--- DATA SUPPLIED ---

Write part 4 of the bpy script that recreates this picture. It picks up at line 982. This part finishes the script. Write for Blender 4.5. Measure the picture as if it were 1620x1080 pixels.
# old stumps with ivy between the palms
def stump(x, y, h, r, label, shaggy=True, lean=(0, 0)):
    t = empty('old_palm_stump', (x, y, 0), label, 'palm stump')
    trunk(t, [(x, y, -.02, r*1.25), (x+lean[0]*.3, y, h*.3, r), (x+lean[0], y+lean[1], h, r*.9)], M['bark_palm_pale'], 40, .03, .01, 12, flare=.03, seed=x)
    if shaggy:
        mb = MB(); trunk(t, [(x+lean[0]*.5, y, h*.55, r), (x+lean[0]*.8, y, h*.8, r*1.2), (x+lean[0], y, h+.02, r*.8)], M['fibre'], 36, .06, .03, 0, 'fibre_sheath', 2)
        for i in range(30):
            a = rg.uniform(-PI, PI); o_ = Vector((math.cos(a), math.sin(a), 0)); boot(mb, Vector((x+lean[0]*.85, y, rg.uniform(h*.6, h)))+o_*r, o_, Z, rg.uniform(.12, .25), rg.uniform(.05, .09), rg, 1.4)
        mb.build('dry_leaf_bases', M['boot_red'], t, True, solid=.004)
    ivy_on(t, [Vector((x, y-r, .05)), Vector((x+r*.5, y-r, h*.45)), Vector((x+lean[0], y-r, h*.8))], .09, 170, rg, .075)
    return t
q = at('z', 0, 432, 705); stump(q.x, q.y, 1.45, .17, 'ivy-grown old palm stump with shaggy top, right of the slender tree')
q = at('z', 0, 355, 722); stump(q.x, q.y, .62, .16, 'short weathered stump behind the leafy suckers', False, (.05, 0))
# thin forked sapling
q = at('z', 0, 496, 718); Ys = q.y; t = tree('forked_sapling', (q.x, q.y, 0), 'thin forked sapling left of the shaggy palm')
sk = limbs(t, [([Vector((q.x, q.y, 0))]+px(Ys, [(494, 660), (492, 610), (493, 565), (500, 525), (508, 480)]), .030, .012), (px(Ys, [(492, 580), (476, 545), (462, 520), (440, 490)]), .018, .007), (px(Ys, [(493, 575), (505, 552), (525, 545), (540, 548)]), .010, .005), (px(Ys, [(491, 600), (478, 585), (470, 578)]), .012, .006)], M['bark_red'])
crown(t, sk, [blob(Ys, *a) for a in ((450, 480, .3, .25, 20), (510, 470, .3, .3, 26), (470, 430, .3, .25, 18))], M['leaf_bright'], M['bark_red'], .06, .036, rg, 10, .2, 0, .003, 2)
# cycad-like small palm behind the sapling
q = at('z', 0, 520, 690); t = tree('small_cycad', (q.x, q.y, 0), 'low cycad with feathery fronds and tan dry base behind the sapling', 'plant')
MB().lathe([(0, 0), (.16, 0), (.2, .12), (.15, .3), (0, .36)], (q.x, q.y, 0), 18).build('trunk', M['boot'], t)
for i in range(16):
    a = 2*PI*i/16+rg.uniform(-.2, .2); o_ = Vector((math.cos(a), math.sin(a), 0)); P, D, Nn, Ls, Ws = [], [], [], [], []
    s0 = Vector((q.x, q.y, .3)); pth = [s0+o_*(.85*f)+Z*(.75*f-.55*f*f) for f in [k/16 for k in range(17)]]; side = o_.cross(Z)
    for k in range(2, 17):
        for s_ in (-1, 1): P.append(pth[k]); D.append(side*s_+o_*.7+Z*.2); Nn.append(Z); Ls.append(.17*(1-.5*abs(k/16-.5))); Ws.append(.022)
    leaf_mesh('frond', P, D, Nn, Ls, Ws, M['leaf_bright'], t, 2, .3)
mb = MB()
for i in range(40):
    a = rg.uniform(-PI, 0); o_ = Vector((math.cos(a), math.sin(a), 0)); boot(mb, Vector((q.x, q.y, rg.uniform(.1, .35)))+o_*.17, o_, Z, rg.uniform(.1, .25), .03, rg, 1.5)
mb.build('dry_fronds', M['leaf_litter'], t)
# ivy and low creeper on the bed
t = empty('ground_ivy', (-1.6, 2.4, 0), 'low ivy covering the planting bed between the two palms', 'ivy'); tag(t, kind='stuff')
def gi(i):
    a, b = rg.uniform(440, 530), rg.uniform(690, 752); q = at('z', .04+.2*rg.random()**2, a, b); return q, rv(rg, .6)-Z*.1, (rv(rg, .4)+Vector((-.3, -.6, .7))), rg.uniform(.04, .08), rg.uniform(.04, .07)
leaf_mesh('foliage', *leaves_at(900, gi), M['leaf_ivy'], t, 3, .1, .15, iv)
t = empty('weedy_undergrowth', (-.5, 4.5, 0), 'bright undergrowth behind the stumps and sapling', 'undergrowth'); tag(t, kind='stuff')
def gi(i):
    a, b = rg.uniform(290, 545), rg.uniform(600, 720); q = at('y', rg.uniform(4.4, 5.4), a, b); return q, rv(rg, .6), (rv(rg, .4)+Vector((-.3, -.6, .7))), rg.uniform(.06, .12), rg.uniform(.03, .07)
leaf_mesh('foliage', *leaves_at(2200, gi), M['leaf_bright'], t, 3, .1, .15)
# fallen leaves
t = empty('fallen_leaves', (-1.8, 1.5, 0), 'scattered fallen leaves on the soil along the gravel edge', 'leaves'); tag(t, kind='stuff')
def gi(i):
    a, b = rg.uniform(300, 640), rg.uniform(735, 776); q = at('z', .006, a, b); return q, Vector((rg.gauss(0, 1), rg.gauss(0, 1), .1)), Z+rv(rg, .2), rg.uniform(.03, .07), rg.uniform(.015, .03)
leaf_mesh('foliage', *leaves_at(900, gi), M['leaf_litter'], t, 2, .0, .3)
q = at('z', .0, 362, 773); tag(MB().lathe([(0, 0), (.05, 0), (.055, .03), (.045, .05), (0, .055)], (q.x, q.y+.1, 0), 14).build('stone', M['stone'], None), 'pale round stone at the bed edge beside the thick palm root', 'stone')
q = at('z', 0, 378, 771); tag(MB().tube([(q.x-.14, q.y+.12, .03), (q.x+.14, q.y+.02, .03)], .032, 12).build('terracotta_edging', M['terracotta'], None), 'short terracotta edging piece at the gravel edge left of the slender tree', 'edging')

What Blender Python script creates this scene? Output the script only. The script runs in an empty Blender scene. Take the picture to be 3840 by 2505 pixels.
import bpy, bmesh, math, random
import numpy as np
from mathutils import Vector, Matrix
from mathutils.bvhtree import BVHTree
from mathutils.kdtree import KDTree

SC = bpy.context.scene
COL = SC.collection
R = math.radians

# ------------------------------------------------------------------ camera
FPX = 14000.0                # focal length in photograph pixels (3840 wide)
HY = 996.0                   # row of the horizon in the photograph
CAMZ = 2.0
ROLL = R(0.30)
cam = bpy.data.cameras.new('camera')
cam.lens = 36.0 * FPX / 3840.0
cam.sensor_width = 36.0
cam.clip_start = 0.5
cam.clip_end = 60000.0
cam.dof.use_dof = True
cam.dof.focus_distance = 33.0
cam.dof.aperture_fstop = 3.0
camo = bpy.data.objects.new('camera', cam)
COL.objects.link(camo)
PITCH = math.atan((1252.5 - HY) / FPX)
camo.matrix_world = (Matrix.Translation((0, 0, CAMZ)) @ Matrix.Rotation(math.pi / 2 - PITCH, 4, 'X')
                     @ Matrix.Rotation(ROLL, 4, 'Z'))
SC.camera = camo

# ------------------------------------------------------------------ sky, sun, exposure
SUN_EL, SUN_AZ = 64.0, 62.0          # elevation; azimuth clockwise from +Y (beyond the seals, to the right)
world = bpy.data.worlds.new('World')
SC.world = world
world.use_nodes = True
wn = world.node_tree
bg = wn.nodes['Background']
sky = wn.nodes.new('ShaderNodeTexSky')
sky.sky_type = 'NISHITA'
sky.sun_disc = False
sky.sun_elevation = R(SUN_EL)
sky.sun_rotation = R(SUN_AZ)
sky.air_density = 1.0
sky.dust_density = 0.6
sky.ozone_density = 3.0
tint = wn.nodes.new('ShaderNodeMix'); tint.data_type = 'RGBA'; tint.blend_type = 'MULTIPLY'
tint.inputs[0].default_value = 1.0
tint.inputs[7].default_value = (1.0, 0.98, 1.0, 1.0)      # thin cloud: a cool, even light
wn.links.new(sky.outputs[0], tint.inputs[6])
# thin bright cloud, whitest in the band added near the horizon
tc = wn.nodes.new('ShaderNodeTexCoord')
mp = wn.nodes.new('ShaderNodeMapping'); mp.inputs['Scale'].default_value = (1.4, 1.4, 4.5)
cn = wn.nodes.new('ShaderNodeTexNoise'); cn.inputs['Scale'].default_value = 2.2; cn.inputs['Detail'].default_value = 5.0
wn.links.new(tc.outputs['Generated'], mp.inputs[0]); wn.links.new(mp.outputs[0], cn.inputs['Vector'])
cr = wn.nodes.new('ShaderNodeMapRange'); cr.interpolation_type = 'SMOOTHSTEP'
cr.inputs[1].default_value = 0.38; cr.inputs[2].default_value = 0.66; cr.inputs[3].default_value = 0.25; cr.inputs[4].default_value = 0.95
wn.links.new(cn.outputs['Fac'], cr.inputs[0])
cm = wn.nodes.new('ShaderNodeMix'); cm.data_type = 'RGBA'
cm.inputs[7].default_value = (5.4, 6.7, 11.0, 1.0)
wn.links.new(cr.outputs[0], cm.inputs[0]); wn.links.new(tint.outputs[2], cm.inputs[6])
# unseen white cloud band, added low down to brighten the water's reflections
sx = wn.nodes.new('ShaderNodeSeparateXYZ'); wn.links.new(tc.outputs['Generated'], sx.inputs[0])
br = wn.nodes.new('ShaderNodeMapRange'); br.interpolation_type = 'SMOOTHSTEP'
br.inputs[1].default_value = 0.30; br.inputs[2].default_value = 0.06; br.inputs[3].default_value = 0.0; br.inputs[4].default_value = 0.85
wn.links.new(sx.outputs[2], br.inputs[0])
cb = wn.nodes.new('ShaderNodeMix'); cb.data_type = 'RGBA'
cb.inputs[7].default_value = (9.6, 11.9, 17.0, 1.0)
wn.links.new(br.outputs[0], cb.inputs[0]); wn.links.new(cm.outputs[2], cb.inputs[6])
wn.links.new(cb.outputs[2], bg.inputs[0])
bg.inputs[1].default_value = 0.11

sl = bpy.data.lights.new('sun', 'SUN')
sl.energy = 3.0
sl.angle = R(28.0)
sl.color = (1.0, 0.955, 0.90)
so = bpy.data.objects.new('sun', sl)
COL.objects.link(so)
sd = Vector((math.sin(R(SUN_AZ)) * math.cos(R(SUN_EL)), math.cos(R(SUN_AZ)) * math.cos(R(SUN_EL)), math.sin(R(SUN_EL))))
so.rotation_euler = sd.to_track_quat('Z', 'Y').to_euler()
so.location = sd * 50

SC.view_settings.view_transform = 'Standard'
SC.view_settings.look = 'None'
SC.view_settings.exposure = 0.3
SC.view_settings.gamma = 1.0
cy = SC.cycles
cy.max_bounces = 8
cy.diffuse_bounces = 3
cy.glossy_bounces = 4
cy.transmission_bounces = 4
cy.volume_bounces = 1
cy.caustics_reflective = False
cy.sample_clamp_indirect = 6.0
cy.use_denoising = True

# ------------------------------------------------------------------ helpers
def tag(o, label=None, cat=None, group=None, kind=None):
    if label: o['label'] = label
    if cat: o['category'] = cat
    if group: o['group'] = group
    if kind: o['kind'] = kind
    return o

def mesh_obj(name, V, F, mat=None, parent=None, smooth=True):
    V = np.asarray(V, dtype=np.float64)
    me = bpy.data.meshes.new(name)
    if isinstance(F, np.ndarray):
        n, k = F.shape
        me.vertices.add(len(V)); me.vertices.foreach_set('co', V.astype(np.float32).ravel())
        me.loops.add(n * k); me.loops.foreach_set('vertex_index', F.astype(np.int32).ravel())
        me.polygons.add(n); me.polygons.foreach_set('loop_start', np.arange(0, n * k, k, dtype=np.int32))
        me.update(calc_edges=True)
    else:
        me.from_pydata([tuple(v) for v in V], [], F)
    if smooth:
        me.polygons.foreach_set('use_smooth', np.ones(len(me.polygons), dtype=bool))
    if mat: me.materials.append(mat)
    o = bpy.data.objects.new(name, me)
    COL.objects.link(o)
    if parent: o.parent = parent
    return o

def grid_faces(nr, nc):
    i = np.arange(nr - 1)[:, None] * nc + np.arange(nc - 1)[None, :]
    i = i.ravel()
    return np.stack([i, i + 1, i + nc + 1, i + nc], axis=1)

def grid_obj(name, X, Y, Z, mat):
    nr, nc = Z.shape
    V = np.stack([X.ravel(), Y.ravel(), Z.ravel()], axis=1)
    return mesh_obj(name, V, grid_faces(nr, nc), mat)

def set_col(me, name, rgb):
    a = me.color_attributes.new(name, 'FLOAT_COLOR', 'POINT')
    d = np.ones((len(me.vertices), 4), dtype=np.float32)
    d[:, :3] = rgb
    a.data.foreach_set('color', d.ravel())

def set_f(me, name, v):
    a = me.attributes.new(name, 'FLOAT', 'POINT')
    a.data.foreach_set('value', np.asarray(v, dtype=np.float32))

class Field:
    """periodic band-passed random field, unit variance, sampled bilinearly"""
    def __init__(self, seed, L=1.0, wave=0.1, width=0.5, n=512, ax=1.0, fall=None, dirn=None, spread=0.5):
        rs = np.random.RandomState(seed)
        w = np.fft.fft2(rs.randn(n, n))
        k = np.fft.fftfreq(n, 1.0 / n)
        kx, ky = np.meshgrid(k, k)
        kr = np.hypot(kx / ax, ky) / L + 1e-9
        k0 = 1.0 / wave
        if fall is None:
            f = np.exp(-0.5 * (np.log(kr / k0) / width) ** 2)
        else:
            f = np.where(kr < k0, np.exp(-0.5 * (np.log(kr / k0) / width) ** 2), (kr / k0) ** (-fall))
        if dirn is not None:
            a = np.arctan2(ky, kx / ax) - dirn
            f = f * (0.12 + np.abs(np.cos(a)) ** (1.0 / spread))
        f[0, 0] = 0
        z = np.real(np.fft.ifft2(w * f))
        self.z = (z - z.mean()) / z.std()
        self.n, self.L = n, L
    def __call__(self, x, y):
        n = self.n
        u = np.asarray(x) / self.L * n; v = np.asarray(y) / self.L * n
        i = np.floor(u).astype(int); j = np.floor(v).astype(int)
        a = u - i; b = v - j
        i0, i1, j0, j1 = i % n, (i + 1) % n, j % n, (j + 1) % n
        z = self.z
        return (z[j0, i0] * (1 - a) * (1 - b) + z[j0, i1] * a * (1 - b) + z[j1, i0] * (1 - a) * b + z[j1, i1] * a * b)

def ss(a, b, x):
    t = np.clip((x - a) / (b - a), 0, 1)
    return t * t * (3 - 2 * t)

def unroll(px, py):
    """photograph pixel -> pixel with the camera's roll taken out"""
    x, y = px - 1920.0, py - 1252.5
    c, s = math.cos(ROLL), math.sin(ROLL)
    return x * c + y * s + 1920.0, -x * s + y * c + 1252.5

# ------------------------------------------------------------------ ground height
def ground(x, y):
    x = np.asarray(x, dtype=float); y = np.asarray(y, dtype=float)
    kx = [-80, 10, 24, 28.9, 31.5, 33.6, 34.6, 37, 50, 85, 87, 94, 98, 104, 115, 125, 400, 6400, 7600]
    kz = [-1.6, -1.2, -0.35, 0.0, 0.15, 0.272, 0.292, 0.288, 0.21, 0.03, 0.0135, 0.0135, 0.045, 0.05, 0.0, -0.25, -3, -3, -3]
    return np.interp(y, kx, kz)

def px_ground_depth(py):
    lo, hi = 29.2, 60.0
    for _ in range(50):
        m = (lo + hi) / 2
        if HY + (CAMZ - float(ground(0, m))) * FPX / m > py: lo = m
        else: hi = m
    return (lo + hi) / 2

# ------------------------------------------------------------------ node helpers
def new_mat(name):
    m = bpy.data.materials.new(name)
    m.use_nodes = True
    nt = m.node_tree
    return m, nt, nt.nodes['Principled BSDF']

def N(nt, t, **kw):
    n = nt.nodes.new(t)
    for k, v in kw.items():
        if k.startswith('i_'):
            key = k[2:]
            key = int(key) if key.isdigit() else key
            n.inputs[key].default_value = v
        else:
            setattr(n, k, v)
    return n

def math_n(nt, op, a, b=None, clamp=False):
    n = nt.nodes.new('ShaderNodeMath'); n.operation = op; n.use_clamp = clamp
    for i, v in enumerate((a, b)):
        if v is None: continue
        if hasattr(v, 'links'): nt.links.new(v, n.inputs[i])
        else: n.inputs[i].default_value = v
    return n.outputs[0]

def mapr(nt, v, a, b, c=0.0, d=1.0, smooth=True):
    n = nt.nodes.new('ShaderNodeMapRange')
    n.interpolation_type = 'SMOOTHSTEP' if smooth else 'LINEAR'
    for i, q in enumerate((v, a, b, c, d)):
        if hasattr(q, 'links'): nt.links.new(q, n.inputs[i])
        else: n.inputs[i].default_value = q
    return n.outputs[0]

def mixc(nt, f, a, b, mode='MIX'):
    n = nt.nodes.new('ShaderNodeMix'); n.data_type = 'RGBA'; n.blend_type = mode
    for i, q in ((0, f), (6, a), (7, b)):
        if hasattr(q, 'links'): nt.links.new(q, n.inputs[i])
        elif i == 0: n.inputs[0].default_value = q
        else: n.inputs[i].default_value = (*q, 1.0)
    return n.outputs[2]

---

## THE REQUEST
Among the records above, extract exactly the lines from the line with "What Blender Python" to the line with "R = math.radians", both lines included, and leave out the rest.

## ANSWER IN FULL
What Blender Python script creates this scene? Output the script only. The script runs in an empty Blender scene. Take the picture to be 3840 by 2505 pixels.
import bpy, bmesh, math, random
import numpy as np
from mathutils import Vector, Matrix
from mathutils.bvhtree import BVHTree
from mathutils.kdtree import KDTree

SC = bpy.context.scene
COL = SC.collection
R = math.radians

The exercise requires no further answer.